Lower Merion’s starting split end was still in the game. I went right up to him, perched in my stance, daring him to try to catch a pass on “The Shoe.” I gave myself an internal pep talk. “I’ll show everyone. I’ll make an interception and run it back for a score. Every one will know me then. I won’t have to make up stories, and my uniform will be dirty for real!”

They hiked the ball. Boom! This guy was by me like a cheetah, and I suddenly had prepubescent arthritis. I tried to stay close to him, but my equipment out-weighed me and I ran in slow motion. My helmet spun around my head. Time stood still as the football sailed through the sky. I watched in panic through the ear hole of my helmet, as I read “Spalding” floating over my head. I made one feeble leap and flailed at the guy as he caught the ball. I didn’t lay a finger on him. I watched in horror as he galloped away for a 62-yard touch-down. I lay there, face first in the mud, listening to the crowd scream “Boo” as we lost our shutout.

I got my wish.

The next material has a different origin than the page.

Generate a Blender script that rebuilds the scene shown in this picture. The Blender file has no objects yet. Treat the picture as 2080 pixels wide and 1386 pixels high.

My uniform was dirty, and by Monday morning everyone knew my name.

Mr. Patton played the film of my play: back and forth, back and forth. Fast motion. Slow motion, forward, reverse…the team howled with laughter and I went along with it. Yeah… I laughed too. I did “the stance” for the team, and they laughed even harder. I liked that. I went from an anonymous tackling dummy, to the guy who put a smile on people’s faces. Soon I started working even harder at being funny – trying to get them to laugh WITH me.

And so was born a new dream. A stand-up comic dream, a business that allows you to make a fool out of yourself with the excuse of just doing what a comedian does.